* [Task objective]
The data below holds a line containing "960 pixels high." and a line containing "return t * t * (3 - 2 * t)"; please quote exactly those two lines and every line between them, and nothing else.
++++
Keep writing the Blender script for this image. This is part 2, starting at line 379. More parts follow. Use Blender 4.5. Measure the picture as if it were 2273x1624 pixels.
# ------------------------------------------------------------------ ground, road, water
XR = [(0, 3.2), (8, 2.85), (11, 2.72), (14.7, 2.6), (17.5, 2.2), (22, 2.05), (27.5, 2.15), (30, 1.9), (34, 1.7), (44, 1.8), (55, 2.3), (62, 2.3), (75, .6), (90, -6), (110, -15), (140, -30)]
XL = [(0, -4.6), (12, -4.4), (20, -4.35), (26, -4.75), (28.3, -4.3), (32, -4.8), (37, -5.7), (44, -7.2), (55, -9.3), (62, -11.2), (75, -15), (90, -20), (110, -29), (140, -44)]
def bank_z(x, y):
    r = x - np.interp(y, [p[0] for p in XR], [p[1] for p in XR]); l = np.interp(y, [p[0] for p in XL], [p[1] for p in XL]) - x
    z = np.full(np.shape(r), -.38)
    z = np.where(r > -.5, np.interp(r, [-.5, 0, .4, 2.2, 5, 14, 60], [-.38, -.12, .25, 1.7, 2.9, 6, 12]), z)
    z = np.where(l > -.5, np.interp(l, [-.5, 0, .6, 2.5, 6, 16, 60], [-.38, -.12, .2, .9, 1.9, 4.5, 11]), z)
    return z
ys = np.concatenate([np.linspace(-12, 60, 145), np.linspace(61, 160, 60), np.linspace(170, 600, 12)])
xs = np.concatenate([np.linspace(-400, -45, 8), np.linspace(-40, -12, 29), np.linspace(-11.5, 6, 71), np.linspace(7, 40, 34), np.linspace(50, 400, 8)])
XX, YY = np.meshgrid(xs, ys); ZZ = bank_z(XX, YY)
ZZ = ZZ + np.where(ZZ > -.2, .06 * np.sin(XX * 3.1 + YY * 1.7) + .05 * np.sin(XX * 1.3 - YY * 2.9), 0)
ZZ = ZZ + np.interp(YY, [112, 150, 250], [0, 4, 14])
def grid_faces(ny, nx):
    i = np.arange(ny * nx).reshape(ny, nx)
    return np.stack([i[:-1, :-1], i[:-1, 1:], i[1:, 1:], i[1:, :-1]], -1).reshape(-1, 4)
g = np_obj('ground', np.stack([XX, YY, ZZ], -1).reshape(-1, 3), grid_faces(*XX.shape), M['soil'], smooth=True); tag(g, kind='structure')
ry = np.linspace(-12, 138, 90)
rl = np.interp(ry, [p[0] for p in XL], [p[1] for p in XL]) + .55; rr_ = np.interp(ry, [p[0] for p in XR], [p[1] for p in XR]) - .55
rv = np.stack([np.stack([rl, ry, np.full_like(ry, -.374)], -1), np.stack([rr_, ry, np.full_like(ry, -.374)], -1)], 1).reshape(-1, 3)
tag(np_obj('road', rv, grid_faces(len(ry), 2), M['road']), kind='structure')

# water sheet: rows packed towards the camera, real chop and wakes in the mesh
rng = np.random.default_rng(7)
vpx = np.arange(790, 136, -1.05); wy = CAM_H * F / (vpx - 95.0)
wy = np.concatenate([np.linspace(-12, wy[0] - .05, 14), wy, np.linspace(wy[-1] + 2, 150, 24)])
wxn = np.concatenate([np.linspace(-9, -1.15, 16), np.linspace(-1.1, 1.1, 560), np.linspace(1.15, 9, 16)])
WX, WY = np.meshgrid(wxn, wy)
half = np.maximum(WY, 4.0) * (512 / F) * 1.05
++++
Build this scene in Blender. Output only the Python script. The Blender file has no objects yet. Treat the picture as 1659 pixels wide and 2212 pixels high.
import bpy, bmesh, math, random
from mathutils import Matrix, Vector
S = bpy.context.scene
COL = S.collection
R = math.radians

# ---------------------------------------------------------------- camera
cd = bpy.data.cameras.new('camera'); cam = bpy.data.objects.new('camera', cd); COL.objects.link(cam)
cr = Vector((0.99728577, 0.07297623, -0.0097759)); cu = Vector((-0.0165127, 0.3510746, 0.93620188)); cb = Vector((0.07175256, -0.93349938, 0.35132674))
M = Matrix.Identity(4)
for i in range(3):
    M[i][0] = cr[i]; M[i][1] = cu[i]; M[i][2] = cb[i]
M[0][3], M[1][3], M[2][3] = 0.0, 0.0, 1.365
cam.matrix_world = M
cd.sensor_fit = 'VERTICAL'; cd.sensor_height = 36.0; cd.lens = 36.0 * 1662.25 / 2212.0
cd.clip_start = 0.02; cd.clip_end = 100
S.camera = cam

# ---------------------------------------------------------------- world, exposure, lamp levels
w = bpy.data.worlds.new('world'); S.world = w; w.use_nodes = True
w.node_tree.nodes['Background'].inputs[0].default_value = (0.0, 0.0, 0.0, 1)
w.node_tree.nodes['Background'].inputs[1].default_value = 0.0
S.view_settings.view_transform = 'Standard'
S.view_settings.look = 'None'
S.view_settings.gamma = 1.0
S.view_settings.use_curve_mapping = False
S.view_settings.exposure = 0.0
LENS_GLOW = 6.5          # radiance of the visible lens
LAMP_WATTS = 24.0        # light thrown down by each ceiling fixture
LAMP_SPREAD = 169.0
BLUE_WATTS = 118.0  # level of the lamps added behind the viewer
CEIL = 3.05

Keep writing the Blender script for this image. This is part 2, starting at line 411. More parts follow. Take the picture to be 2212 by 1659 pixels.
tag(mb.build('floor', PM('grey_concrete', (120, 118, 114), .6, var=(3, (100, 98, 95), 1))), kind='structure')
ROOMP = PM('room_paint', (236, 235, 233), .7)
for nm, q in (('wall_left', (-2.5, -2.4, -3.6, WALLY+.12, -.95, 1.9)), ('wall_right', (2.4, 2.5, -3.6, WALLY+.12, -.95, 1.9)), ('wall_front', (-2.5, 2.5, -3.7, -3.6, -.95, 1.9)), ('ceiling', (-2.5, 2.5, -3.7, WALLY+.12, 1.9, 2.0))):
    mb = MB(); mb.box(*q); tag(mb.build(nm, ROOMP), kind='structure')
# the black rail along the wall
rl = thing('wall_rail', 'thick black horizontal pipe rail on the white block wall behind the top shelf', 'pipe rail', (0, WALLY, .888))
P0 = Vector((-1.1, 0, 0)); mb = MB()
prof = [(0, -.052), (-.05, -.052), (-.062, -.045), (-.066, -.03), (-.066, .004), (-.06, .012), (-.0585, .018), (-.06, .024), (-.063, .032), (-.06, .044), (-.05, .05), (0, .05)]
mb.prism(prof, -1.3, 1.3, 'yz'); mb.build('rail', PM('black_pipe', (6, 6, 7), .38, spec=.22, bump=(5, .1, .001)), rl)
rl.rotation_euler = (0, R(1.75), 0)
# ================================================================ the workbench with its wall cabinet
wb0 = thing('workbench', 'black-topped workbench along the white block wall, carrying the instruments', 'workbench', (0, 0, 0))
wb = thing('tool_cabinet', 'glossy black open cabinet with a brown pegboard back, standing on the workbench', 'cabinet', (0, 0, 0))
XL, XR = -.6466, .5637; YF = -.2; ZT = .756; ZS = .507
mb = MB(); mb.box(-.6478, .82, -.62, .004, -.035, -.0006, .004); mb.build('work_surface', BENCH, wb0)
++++
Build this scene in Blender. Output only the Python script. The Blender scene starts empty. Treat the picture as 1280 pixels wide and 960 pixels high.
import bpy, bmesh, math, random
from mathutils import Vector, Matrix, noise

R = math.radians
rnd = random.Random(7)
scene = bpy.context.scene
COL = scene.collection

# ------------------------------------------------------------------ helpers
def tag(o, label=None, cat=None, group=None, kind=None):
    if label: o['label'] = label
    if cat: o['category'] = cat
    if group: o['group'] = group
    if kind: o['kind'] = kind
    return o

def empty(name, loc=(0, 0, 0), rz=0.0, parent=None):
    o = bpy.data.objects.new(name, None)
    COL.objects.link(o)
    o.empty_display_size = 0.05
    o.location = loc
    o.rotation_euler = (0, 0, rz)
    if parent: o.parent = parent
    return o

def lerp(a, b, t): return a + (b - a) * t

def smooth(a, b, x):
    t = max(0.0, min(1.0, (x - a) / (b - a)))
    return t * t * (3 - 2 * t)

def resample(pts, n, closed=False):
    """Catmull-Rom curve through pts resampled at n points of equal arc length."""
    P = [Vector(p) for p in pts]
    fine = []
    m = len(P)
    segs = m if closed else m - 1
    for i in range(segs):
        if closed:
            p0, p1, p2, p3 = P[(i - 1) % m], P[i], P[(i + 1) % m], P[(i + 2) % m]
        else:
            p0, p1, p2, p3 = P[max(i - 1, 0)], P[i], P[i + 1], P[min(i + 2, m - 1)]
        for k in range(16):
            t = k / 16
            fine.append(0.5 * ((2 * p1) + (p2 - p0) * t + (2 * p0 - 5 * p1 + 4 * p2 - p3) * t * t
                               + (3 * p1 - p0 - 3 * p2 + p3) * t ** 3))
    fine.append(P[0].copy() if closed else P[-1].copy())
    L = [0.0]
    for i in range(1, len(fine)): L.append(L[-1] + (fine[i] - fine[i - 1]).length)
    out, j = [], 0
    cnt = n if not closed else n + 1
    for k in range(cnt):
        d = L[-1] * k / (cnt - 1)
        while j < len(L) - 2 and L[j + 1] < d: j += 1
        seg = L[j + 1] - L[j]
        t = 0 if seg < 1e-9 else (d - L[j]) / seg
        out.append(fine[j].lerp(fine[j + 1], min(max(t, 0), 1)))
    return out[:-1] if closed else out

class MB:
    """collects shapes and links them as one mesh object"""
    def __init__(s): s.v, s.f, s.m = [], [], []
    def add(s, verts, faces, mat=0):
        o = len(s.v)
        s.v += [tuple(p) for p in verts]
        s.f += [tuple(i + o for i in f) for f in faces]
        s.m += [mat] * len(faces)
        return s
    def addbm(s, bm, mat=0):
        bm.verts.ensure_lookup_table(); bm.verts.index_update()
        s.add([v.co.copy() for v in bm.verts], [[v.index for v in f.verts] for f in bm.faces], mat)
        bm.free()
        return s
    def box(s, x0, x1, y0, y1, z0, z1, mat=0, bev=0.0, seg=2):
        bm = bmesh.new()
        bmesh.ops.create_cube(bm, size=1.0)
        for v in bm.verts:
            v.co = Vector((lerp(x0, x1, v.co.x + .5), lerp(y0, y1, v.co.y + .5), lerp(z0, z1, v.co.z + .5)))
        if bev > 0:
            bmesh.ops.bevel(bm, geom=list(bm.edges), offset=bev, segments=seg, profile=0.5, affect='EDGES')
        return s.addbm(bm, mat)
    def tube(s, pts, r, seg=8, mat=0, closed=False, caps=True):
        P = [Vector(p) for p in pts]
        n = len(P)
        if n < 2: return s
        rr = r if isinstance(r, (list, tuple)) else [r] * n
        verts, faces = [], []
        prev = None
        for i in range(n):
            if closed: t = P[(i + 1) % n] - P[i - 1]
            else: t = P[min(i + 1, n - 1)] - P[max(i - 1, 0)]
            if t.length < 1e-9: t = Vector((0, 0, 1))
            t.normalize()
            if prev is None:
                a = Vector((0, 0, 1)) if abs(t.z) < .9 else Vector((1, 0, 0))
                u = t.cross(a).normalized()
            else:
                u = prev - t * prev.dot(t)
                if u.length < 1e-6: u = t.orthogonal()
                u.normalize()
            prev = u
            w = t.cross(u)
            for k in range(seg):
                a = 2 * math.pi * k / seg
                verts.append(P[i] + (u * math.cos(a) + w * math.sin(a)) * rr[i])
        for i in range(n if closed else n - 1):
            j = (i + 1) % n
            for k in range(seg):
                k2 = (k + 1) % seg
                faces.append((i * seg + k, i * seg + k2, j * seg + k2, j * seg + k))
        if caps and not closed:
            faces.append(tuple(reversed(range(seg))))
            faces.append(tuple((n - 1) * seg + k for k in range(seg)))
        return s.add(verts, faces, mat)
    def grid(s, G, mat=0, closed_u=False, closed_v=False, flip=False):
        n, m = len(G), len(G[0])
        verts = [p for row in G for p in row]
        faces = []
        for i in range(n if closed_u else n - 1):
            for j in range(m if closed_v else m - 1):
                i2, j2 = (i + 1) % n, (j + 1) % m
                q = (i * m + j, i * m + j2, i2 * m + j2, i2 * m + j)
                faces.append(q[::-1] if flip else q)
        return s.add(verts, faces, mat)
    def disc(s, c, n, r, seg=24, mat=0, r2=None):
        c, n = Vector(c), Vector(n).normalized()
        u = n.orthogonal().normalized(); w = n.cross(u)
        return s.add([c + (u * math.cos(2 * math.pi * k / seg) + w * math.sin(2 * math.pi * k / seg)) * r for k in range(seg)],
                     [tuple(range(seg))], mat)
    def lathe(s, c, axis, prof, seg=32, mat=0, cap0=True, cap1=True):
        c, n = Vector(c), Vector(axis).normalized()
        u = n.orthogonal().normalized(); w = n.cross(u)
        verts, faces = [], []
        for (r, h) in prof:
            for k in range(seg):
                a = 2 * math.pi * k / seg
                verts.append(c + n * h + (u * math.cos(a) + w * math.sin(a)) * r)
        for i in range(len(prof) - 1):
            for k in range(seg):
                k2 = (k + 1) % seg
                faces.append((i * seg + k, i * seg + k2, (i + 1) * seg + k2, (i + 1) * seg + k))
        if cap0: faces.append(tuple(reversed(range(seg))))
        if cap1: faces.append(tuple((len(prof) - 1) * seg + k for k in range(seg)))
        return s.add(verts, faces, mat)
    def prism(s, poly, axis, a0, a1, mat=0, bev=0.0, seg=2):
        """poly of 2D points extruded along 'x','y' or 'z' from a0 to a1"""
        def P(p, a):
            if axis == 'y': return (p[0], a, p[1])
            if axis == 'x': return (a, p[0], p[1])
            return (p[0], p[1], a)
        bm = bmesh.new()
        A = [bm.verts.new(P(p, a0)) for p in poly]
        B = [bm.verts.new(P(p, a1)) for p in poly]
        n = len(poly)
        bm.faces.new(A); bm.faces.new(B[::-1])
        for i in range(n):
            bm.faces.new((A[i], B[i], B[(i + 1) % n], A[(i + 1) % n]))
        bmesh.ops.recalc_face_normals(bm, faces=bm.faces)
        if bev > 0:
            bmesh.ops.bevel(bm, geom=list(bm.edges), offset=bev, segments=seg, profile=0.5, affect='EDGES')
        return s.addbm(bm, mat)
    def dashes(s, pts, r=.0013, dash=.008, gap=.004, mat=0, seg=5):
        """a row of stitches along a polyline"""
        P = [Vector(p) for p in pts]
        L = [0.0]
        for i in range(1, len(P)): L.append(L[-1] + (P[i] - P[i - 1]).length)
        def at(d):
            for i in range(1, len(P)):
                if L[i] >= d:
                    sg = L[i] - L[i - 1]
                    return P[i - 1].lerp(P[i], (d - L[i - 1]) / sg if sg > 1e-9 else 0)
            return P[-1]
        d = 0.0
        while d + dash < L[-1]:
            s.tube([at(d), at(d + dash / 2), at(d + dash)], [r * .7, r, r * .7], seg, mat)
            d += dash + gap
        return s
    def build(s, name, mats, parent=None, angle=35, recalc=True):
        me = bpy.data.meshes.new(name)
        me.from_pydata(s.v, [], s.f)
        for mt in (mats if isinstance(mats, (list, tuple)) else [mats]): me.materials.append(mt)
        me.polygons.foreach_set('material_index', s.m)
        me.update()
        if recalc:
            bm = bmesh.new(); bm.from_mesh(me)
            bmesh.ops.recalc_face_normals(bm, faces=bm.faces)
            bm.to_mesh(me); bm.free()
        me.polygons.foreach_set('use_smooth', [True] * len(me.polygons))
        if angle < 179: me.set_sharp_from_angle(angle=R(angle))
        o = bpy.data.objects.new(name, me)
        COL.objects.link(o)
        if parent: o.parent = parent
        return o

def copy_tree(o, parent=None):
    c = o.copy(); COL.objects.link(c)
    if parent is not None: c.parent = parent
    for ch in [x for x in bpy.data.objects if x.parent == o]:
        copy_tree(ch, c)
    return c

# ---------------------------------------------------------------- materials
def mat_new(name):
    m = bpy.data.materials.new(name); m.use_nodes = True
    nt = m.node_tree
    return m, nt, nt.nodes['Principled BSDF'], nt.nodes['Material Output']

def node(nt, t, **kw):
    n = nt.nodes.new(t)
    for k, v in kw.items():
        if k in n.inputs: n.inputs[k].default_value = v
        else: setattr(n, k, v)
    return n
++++
* [Reply]
Build this scene in Blender. Output only the Python script. The Blender scene starts empty. Treat the picture as 1280 pixels wide and 960 pixels high.
import bpy, bmesh, math, random
from mathutils import Vector, Matrix, noise

R = math.radians
rnd = random.Random(7)
scene = bpy.context.scene
COL = scene.collection

# ------------------------------------------------------------------ helpers
def tag(o, label=None, cat=None, group=None, kind=None):
    if label: o['label'] = label
    if cat: o['category'] = cat
    if group: o['group'] = group
    if kind: o['kind'] = kind
    return o

def empty(name, loc=(0, 0, 0), rz=0.0, parent=None):
    o = bpy.data.objects.new(name, None)
    COL.objects.link(o)
    o.empty_display_size = 0.05
    o.location = loc
    o.rotation_euler = (0, 0, rz)
    if parent: o.parent = parent
    return o

def lerp(a, b, t): return a + (b - a) * t

def smooth(a, b, x):
    t = max(0.0, min(1.0, (x - a) / (b - a)))
    return t * t * (3 - 2 * t)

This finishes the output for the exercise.